Find the lines of data that contain the string "follow", then list them.

※

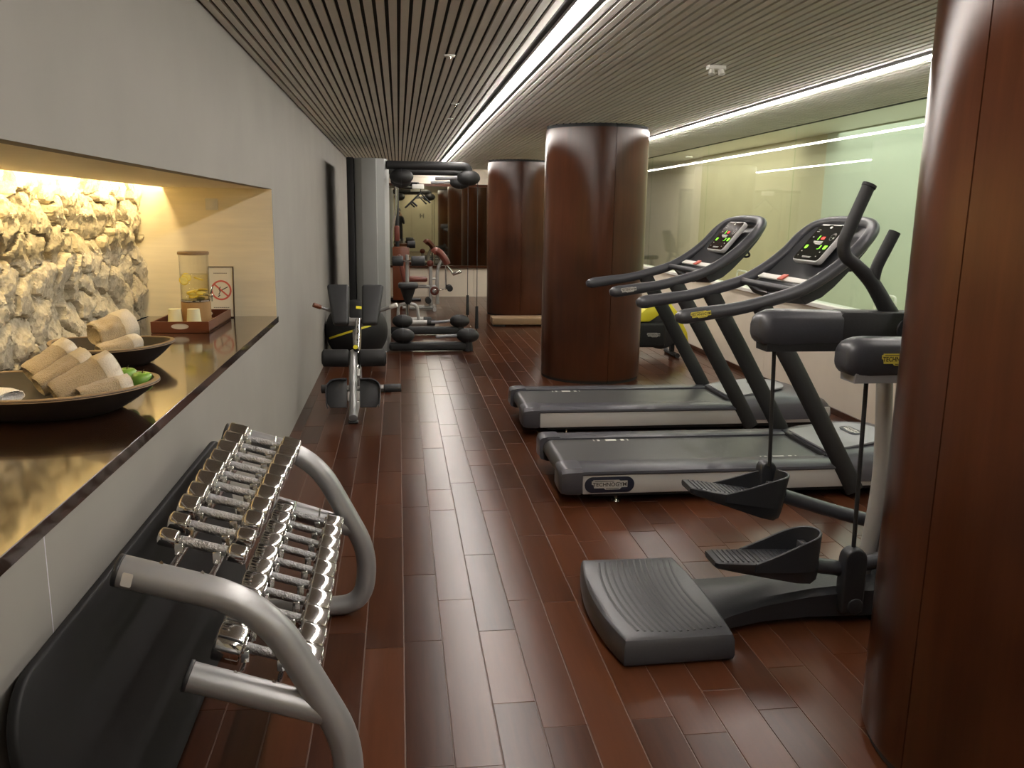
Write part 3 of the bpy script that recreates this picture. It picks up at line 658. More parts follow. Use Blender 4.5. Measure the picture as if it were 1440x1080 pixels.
def treadmill():
    T = thing('treadmill', 'treadmill nearest the camera, with the oval navy badge on its silver side', 'treadmill', (OX, OY, 0), group='treadmills facing the window')
    c = MB(); c.bx(OX+0.16, OX+2.30, OY-0.37, OY+0.37, 0.035, 0.175, 0.02); c.build('base_frame', 'rubber', T)
    for s in (-1, 1):
        c = MB(); c.prism([(0.105, 0.066), (2.36, 0.072), (2.36, 0.186), (0.105, 0.178)], frame((OX, OY+s*0.392-0.016, 0), (1, 0, 0), (0, 0, 1)) @ Matrix.Translation((0, 0, -0.032)), 0.032, 0.006); c.build('side_panel', 'silver', T)
        c = MB(); y0, y1 = s*0.252, s*0.420
        prof = [(y0, 0.176), (y1*0.985, 0.178), (y1, 0.186), (y1*0.995, 0.200), (y1*0.95, 0.213), (y0*1.02, 0.217), (y0, 0.214)]
        c.rings([[W(x, y, z) for y, z in prof] for x in (0.02, 1.63)]); c.build('side_rail', 'deckgrey', T)
        c = MB(); pr = []
        for x, k, dz in ((-0.028, 0.82, -0.02), (-0.016, 0.95, -0.006), (0.02, 1.0, 0.002), (0.085, 1.0, 0.004), (0.10, 1.0, 0.002)):
            pr.append([W(x, y, z) for y, z in ((s*0.256, 0.07-dz*1.5), (s*0.30, 0.062-dz*1.5), (s*0.405*k**0.3, 0.068-dz), (s*0.423*k**0.35, 0.10), (s*0.423*k**0.35, 0.195+dz), (s*0.405*k**0.35, 0.217+dz), (s*0.30, 0.222+dz), (s*0.256, 0.220+dz))])
        c.rings(pr); c.build('rear_cap', 'deckgrey', T)
        for x in (0.32, 2.05):
            c = MB(); c.cyl(W(x, s*0.33, 0.0), W(x, s*0.33, 0.010), 0.028, 0.022, 18); c.cyl(W(x, s*0.33, 0.008), W(x, s*0.33, 0.09), 0.008, seg=12)
            c.build('levelling_foot', 'chrome', T)
        c = MB(); pth = [W(1.735, s*0.405, 0.045), W(1.62, s*0.405, 0.245), W(1.30, s*0.398, 0.78), W(1.085, s*0.388, 1.125)]
        c.tube(pth, 0.055, 16, rr=(1.0, 0.52), up=(1, 0, 0)); c.build('upright', 'rubber', T)
    # belt wraps the rear roller
    c = MB(); pr = [(0.06, 0.100)]+[(0.045-0.052*math.cos(math.radians(a)), 0.151-0.052*math.sin(math.radians(a))) for a in range(-80, 91, 17)][::-1]
    pr = [(0.10, 0.098)]+[(0.045+0.053*math.cos(math.radians(a)), 0.152+0.053*math.sin(math.radians(a))) for a in range(260, 89, -17)]+[(1.63, 0.205), (1.63, 0.185), (0.10, 0.185)]
    c.prism(pr, frame(W(0, 0.249, 0), (1, 0, 0), (0, 0, 1)), 0.498); c.build('belt', 'belt', T, 25)
    for x0, yy in ((0.42, 0.222), (1.34, -0.222)):
        for dx, wd in ((-0.11, 0.008), (-0.08, 0.016), (0.0, 0.070), (0.075, 0.022), (0.11, 0.008)): MB().box(W(x0+dx, yy, 0.2054), (wd, 0.036, 0.0008)).build('belt_marking', 'label', T)
    # motor hood
    def hr(x, hw, z): return [W(x, y*hw, zz) for y, zz in ((-1, 0.10), (-1.0, z-0.055), (-0.95, z-0.02), (-0.80, z), (0, z+0.006), (0.80, z), (0.95, z-0.02), (1.0, z-0.055), (1, 0.10))]
    c = MB(); c.rings([hr(1.615, 0.40, 0.222), hr(1.75, 0.415, 0.250), hr(2.0, 0.425, 0.272), hr(2.22, 0.410, 0.262), hr(2.36, 0.37, 0.225), hr(2.41, 0.33, 0.185)]); hood = c.build('motor_hood', 'deckgrey', T, 50)
    poly = [(1.622, -0.25), (1.622, 0.25)]+[(1.88+0.26*math.sin(math.radians(a))*1.0, 0.24*math.cos(math.radians(a))) for a in range(0, 181, 12)]
    bot = [W(x, y, 0) for x, y in poly]
    zt = lambda x: 0.232+(min(x, 2.0)-1.615)*0.14-max(0, x-2.0)*0.02
    c = MB(); c.rings([[V((p.x, p.y, zt(p.x-OX)+0.002)) for p in bot], [V((p.x, p.y, zt(p.x-OX)+0.012)) for p in bot]]); c.build('hood_panel', 'midgrey', hood, 30)
    c = MB(); fb = frame(W(1.93, 0.03, 0.290), (0, -1, 0), (1, 0, 0.1)); c.prism(rrect(0.20, 0.075, 0.036, 8), fb, 0.003, 0.001); bo = c.build('oval_badge', 'pill', hood)
    c = MB(); badge_plate(c, fb @ V((0, 0, 0.003)), (0, -1, 0), (1, 0, 0.1), 0.15, 0.045); b2 = c.build('badge_plate', 'label', hood); wordmark(fb @ V((0, 0, 0.0047)), (0, -1, 0), (1, 0, 0.1), 0.15, 0.045, b2)
    c = MB(); c.box(W(1.612, 0, 0.212), (0.018, 0.54, 0.024), None, 0.004); c.build('belt_slot', 'black', T)
    # handrail loop
    side = [(0.625, 1.062), (0.78, 1.085), (0.96, 1.112), (1.15, 1.160), (1.31, 1.213), (1.455, 1.297), (1.575, 1.392), (1.665, 1.487)]
    hp = [W(x, -0.388, z) for x, z in side]+[W(1.735, -0.33, 1.555), W(1.765, -0.20, 1.580), W(1.772, 0, 1.585), W(1.765, 0.20, 1.580), W(1.735, 0.33, 1.555)]+[W(x, 0.388, z) for x, z in side[::-1]]
    sp = smooth_path(hp, 5); rad = [0.036]*len(sp); rad[0] = rad[-1] = 0.016; rad[1] = rad[-2] = 0.031
    sp = [sp[0]+(sp[0]-sp[1]).normalized()*0.028]+[sp[0]]+sp[1:-1]+[sp[-1]]+[sp[-1]+(sp[-1]-sp[-2]).normalized()*0.028]
    rad = [0.020, 0.037]+[0.042-0.006*min(1, min(i, len(sp)-5-i)/9) for i in range(len(sp)-4)]+[0.037, 0.020]
    c = MB(); c.tube(sp, rad, 18); hrail = c.build('handrail', 'greyplastic', T, 60)
    # dashboard
    sec = [(1.31, 1.165, 0.36), (1.40, 1.205, 0.36), (1.47, 1.262, 0.355), (1.56, 1.352, 0.345), (1.66, 1.470, 0.335), (1.72, 1.535, 0.29), (1.745, 1.56, 0.20)]
    c = MB(); c.rings([[W(x+dx, y*hw, z+dz) for y, dx, dz in ((-1, 0, 0.02), (-0.6, 0.012, -0.008), (0, 0.016, -0.012), (0.6, 0.012, -0.008), (1, 0, 0.02), (1, 0.05, -0.035), (0, 0.075, -0.06), (-1, 0.05, -0.035))] for x, z, hw in sec]); con = c.build('console', 'plastic', T, 45)
    c = MB(); c.box(W(1.385, 0, 1.247), (0.045, 0.64, 0.012), (0, -0.5, 0), 0.004); c.build('tray_strip', 'label', con)
    c = MB(); c.box(W(1.372, -0.02, 1.258), (0.055, 0.05, 0.010), (0, -0.5, 0.1), 0.003); c.build('safety_clip', 'redpaint', con)
    c = MB(); c.tube([W(1.285, -0.372, 1.205), W(1.285, 0.372, 1.205)], 0.021, 14); c.build('grip_bar', 'plastic', T)
    c = MB(); c.tube(smooth_path([W(1.285, 0.0, 1.186), W(1.30, -0.03, 1.13), W(1.33, -0.10, 1.12), W(1.36, -0.13, 1.18)], 5), 0.004, 6); c.build('cord', 'rubber', T)
    c = MB(); c.tube(fillet([W(1.62, -0.24, 1.34), W(1.66, -0.25, 1.31), W(1.69, -0.27, 1.325), W(1.66, -0.27, 1.36)], 0.02, 4), 0.008, 8); c.build('hook', 'plastic', T)
    # display: d(s,t) maps the screen, s 0..1 from its left, t 0..1 upwards
    b0, t0 = W(1.508, 0, 1.350), W(1.688, 0, 1.568); up = (t0-b0).normalized(); nn = V((-up.z, 0, up.x)); Hh = (t0-b0).length; Ww = 0.325
    FD = frame((b0+t0)/2, (0, -1, 0), up)
    if FD.col[2].to_3d().dot(nn) < 0: raise ValueError
    c = MB(); c.prism(rrect(Ww, Hh, 0.030, 6), FD @ Matrix.Translation((0, 0, -0.028)), 0.034, 0.006); ds = c.build('display', 'silver', T)
    c = MB(); c.prism(rrect(Ww-0.018, Hh-0.018, 0.024, 6), FD @ Matrix.Translation((0, 0, 0.004)), 0.0035); c.build('screen', 'screen', ds)
    def bar(m, s, t, w_, h_, sk=0.0, z=0.0076):
        x, y = (s-0.5)*Ww, (t-0.5)*Hh; m.prism([(x-w_/2, y-h_/2), (x+w_/2, y-h_/2), (x+w_/2, y+h_/2), (x-w_/2, y+h_/2)], FD @ Matrix.Translation((0, 0, z)), 0.0006)
    for s, t, w_, h_ in ((0.17, 0.375, 0.030, 0.024), (0.68, 0.385, 0.010, 0.024), (0.86, 0.385, 0.034, 0.024), (0.37, 0.62, 0.009, 0.032), (0.17, 0.325, 0.022, 0.002), (0.64, 0.33, 0.022, 0.002), (0.86, 0.33, 0.022, 0.002)): c = MB(); bar(c, s, t, w_, h_); c.build('green_readout', 'gled', ds)
    c = MB(); bar(c, 0.53, 0.615, 0.036, 0.020); bar(c, 0.46, 0.615, 0.006, 0.006); c.build('red_readout', 'rled', ds)
    c = MB()
    for s, t, w_, h_ in ((0.45, 0.52, 0.110, 0.007), (0.47, 0.485, 0.10, 0.006), (0.5, 0.455, 0.07, 0.005), (0.16, 0.83, 0.026, 0.003), (0.15, 0.78, 0.03, 0.003), (0.14, 0.63, 0.014, 0.006), (0.14, 0.25, 0.010, 0.006), (0.82, 0.25, 0.010, 0.006), (0.12, 0.14, 0.010, 0.005), (0.80, 0.14, 0.010, 0.005), (0.84, 0.72, 0.014, 0.004), (0.87, 0.63, 0.010, 0.010), (0.80, 0.64, 0.010, 0.003), (0.48, 0.12, 0.11, 0.003), (0.48, 0.095, 0.10, 0.003), (0.25, 0.955, 0.08, 0.004), (0.66, 0.955, 0.09, 0.004)): bar(c, s, t, w_, h_)
    c.prism([(0.016*math.cos(2*PI*k/20), 0.008*math.sin(2*PI*k/20)) for k in range(20)], FD @ Matrix.Translation((0.0, 0.4*Hh, 0.0076)), 0.0006)
    for R, cx, cy in ((0.026, 0.33*Ww, 0.16*Hh), ):
        for k in range(20): c.box(FD @ V((cx+R*math.cos(2*PI*k/20), cy+R*math.sin(2*PI*k/20), 0.0078)), (0.003, 0.003, 0.003))
    c.build('printed_labels', 'label', ds)
    return T, hrail
T1, hr1 = treadmill()
T2 = dup(T1); T2.location = (OX+0.008, OY+1.50, 0); T2['label'] = 'second treadmill, farther back beside the round column, with no badge on its side'
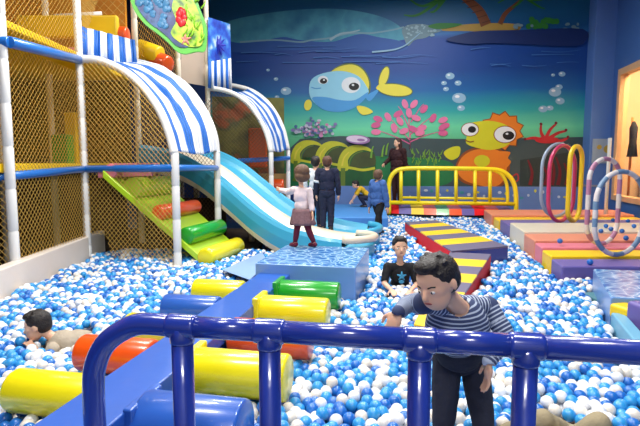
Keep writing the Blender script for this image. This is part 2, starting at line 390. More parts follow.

※

RESPONSE:
Write part 3 of the bpy script that recreates this picture. It picks up at line 658. More parts follow. Use Blender 4.5. Measure the picture as if it were 1440x1080 pixels.
Keep writing the Blender script for this image. This is part 2, starting at line 390. More parts follow.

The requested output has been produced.